Mais ces nouvelles règles posent des questions.
Un, le redécoupage est-il lisible ? Si les contours des circonscriptions législatives (où sont élus les députés) sont plutôt respectés, la nouvelle carte bouscule les habitudes et superpose de nouvelles délimitations sur celles des structures existantes comme les intercommunalités ou les “pays”.
Deux, le nouveau mode de scrutin, jamais vraiment testé ailleurs dans le monde, risque d'avoir des effets de bord. Rien ne garantit que les binômes, une fois élus, ne deviendront pas des rivaux sur le même territoire. Par ailleurs, l'instauration du binôme fait que la réduction par deux du nombre de cantons se traduit par une… hausse du nombre de conseillers généraux. Ils seront désormais 4 100, au lieu de 4 035 aujourd'hui. Pas sûr que les électeurs s'en félicitent.

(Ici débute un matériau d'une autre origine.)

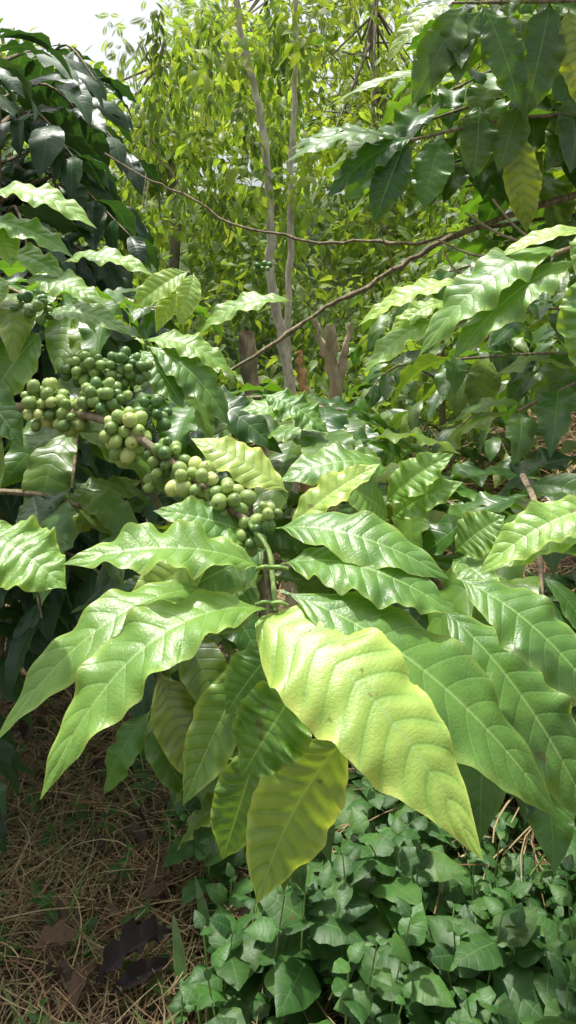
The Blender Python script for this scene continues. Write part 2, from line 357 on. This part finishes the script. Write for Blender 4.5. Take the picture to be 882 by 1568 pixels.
# upper left
h((-.353,.9,1.4975),(-.2145,.88,1.458),.024,.15,.2,.2,.8,.2)
h((-.353,.88,1.465),(-.235,.86,1.425),.022,.12,.2,.2,.35,.05)
h((-.33,.88,1.43),(-.24,.85,1.40),.022,.12,.2,.24,.5,.1)
h((-.29,.86,1.40),(-.195,.83,1.375),.022,.12,.1,.28,.5,.1)
h((-.34,.88,1.40),(-.31,.84,1.37),.022,.1,.1,.1,.6,.2,n=(0,-.8,.5))
h((-.34,.88,1.53),(-.335,.85,1.48),.014,.1,.3,.1,.8,.2,n=(.5,-.8,.2))
h((-.33,.88,1.47),(-.30,.85,1.415),.018,.1,.3,.1,.7,.2,n=(.5,-.8,.2))
h((-.26,.9,1.42),(-.15,.88,1.405),.018,.15,.2,.24,.6,.2)
h((-.27,.86,1.345),(-.325,.84,1.262),.030,.08,.2,.14,.3,.1,n=(0,-.8,.5))
h((-.28,.88,1.36),(-.17,.86,1.34),.022,.14,.2,.2,.3,.1)
h((-.36,.85,1.30),(-.27,.80,1.23),.026,.1,.2,.2,.2,.05)
h((-.36,.85,1.26),(-.29,.78,1.18),.028,.1,.2,.2,.2,.1)
for P in [[(-.46,1.05,1.12),(-.3,.98,1.13),(-.166,.92,1.10)],[(-.2,1.1,1.12),(-.13,.95,1.06),(-.149,.86,.93)],
          [(-.05,1.1,1.1),(-.02,.9,1.0),(-.04,.82,.87)],[(.1,1.1,1.08),(.18,.92,1.04),(.26,.82,.93)],
          [(-.1,1.25,1.12),(0,1.05,1.19),(.09,.95,1.2)],[(-.1,1.2,1.2),(-.15,1.0,1.28),(-.22,.95,1.29)],
          [(.05,1.2,1.05),(.12,1.0,1.14),(.2,.9,1.14)],[(-.5,1.1,1.4),(-.38,.98,1.40),(-.30,.92,1.38)],
          [(-.5,1.3,1.36),(-.3,1.2,1.38),(-.18,1.1,1.36)],[(-.4,1.3,1.2),(-.3,1.1,1.2),(-.27,.98,1.14)],
          [(-.2,1.2,.95),(-.12,1.05,.95),(-.06,.95,.86)],[(.15,1.25,.95),(.22,1.05,.98),(.32,.95,.9)],
          [(-.15,1.3,1.20),(.0,1.2,1.22),(.1,1.1,1.20)],[(.3,1.0,1.15),(.27,.85,1.15),(.24,.74,1.10)]]:
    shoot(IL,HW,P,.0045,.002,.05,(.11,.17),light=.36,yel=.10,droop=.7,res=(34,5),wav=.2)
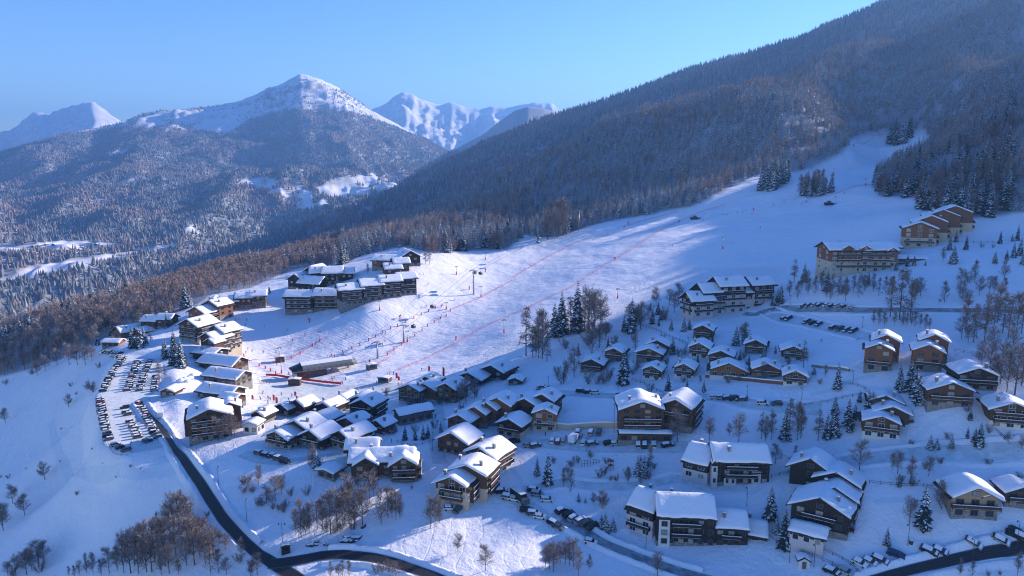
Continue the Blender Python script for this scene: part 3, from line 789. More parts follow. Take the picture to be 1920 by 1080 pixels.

LES DÉPARTEMENTS, POUR QUOI FAIRE ?
Mais l'aspect le plus incongru de ces départementales, qui risque d'avoir un effet sur la participation, est que les électeurs ne savent pas très bien quelles seront les prérogatives des conseils départementaux qu'ils vont désigner.

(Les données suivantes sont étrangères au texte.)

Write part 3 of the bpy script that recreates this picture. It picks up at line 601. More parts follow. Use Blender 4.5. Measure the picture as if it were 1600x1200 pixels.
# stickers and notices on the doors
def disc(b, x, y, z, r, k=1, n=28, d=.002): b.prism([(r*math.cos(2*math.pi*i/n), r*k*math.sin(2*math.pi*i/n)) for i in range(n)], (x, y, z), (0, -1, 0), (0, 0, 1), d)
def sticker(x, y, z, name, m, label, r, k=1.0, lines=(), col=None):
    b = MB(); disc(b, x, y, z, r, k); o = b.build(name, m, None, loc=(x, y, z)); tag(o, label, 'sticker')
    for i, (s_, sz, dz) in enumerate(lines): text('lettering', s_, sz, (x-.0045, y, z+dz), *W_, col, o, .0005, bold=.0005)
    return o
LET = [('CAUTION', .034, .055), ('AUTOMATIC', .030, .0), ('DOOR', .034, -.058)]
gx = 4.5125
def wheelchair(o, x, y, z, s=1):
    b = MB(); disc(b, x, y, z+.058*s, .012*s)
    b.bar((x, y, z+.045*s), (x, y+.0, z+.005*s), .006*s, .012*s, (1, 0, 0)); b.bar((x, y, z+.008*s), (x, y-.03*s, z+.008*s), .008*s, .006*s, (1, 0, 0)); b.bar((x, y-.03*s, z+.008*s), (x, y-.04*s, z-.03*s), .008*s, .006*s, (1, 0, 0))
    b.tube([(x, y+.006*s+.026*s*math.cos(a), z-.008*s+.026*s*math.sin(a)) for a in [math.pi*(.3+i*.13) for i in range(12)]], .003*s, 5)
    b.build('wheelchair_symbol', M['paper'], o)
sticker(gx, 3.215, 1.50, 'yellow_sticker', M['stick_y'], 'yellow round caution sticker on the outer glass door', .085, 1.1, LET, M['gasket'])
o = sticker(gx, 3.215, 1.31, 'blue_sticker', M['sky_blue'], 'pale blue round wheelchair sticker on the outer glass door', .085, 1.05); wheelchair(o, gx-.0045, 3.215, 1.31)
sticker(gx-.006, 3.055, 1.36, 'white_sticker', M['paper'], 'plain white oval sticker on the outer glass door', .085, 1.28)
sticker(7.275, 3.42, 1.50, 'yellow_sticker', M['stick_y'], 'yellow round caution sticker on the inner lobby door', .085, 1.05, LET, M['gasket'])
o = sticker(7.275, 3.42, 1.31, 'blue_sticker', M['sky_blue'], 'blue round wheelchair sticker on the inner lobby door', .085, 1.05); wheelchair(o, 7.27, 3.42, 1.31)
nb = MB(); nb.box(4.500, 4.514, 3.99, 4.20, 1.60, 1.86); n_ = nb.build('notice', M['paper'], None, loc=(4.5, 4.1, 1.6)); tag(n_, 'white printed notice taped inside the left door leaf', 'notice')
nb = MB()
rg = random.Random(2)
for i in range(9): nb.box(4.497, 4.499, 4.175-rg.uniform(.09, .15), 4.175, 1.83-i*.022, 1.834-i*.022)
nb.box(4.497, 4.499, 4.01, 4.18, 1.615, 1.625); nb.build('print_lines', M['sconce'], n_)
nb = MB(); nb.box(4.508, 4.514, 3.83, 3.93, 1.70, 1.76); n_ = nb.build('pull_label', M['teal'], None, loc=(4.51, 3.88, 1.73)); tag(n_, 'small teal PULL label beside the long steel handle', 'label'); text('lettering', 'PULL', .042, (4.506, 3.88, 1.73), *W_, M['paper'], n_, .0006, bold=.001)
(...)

Le 8 avril, lors de son discours de politique générale, Manuel Valls avait annoncé la suppression des départements « d'ici 2020 ». « Je pense que les conseils généraux ont vécu », disait alors François Hollande, lui-même ancien président de conseil général (en Corrèze). Mais en octobre 2014, le gouvernement a opéré un virage sur l'aile face aux protestations des élus ruraux de tous bords, et plus particulièrement des radicaux de gauche, devenus les seuls alliés du PS au sein du gouvernement. Manuel Valls annonce alors que la moitié des départements seront conservés.
Aujourd'hui encore, le sort des départements reste très flou. Le gouvernement n'envisage pas de les supprimer avant 2020, ce qui nécessitera de toute façon une réforme constitutionnelle, ce que le gouvernement avait un peu vite oublié en annonçant leur disparition.

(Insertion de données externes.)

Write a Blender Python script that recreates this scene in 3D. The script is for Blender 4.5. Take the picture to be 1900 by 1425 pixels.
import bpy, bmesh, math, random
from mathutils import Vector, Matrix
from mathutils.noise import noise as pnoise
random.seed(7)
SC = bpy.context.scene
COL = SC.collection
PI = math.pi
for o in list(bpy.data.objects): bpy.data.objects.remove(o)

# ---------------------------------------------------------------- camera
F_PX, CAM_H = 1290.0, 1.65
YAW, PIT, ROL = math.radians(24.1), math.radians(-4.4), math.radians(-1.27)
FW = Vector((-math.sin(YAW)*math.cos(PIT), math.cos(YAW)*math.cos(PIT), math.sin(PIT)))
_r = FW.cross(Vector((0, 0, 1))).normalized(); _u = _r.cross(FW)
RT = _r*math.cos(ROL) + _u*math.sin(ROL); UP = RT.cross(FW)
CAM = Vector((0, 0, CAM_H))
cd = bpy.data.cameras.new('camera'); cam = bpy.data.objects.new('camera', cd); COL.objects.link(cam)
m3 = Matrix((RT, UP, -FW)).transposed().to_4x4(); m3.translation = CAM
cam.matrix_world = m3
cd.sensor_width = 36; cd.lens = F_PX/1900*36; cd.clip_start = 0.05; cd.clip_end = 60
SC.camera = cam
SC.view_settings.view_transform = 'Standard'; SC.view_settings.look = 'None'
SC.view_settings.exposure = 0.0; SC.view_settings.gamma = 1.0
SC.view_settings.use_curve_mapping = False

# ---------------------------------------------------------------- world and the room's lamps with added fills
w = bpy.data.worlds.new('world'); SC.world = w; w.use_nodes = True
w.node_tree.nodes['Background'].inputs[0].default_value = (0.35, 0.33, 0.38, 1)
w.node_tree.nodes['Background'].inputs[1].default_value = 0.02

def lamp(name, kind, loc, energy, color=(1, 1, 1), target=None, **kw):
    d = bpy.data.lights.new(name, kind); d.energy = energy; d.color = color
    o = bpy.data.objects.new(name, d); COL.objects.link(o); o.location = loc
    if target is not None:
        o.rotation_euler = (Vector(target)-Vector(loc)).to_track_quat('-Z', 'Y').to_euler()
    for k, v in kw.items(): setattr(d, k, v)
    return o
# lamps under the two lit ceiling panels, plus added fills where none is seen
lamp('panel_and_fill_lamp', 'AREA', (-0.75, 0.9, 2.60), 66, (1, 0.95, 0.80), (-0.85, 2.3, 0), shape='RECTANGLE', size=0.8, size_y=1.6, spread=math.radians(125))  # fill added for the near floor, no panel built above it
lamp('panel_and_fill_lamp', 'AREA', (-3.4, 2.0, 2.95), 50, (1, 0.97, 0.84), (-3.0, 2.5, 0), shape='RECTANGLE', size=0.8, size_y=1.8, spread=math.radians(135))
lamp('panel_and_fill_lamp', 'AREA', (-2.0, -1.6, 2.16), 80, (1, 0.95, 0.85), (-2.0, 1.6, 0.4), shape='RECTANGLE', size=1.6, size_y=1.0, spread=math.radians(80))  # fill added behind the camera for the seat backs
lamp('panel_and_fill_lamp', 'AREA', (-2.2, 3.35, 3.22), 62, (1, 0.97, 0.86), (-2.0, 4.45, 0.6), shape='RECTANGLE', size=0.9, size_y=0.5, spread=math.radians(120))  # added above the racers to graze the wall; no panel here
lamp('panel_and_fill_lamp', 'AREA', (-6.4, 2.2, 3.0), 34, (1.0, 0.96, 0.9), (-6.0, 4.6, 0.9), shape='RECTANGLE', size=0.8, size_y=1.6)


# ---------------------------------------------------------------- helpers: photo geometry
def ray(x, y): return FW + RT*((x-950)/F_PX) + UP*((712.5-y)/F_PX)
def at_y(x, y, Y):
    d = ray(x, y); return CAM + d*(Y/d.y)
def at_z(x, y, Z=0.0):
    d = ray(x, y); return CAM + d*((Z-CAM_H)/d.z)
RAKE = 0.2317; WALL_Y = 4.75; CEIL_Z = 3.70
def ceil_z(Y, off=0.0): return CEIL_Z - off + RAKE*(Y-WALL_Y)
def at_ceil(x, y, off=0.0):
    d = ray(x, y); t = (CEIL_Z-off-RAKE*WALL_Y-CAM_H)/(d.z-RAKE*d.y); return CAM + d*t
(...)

Quant à ce que deviennent leurs compétences dans la réforme territoriale, c'est encore plus obscur. Leurs prérogatives sociales devraient être maintenues, mais sous quelles modalités exactement ? De plein droit ou par délégation des nouvelles grandes régions, renforcées dans la nouvelle architecture territoriale ? Garderont-ils leurs compétences actuelles sur les routes ou les collèges, etc. ? Pour l'instant, personne ne le sait. La loi “Notre” (Nouvelle organisation territoriale de la République) sur les nouvelles compétences des départements sera examinée au Sénat à partir de janvier. Mais elle ne sera pas votée avant les départementales. Faute de savoir ce qu'ils feront précisément, les candidats devront donc faire campagne sur des thèmes très généraux. Quant aux citoyens, on leur demande d'aller voter pour des collectivités dont ils ne connaissent pas le sort exact. Ce n'est ni très démocratique, ni très mobilisateur.
BOITE NOIREAjout: lundi soir 5 janvier, l'accord EELV-Front de gauche dans l'Oise, signalé par plusieurs lecteurs, dans les commentaires et par courriel.